How to Remove Foam or Fizz in Homemade Wine

Homemade wine being de-gassed to remove carbonation

De-gassing is a complex process and one at the heart of efficient wine kit production. Unless you can ensure that carbon dioxide generated by fermentation has been removed from the wine, it may not clear on time and dissolved gas in finished wine can alter the flavor and mouth feel.

Vigorous stirring using a drill-mounted Mix-Stir wine paddle with careful attention to proper fermentation times and temperatures are the keys to effective de-gassing, but how can you actually tell if you've gotten all the gas? Sometimes stirring can generate a lot of foam in a wine and telling the difference between foam and fizz isn't always easy.

The best way to check for remaining gas is to do a 'puff' test. Fill a hydrometer test-jar about half-way with a sample of the wine being degassed. Very carefully cover the top of the hydrometer jar with the palm of your hand, pressing tightly to seal it and give it several short, sharp shakes. Slowly release your palm from the top of the jar while simultaneously listening for a 'puff' of escaping gas and checking for the sensation of released pressure against your palm.

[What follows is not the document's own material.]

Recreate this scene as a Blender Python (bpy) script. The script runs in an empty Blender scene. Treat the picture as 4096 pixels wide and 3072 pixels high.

That's all there is to it, except for discarding the wine afterwards (it's less than 100 ml, so unless you can guarantee that you've got sterile palms, don't pour it back in the carboy).

CO2 and de-gassing:

Gas saturation comes from yeast activity; if your yeast gets a slow start your wine will have less time to naturally evolve gas out of solution. Cold liquids hold more gas than warm ones. Stirring doesn't de-gas, agitation does, so you need to make sure you're starting the yeast as quickly as possible: never re-hydrate as that's much more likely to kill yeast than spur it on. Make sure the must is 75F before the yeast touches it. Maintain must temperatures above 72F (75F is ideal) the entire time you handle it before bottling.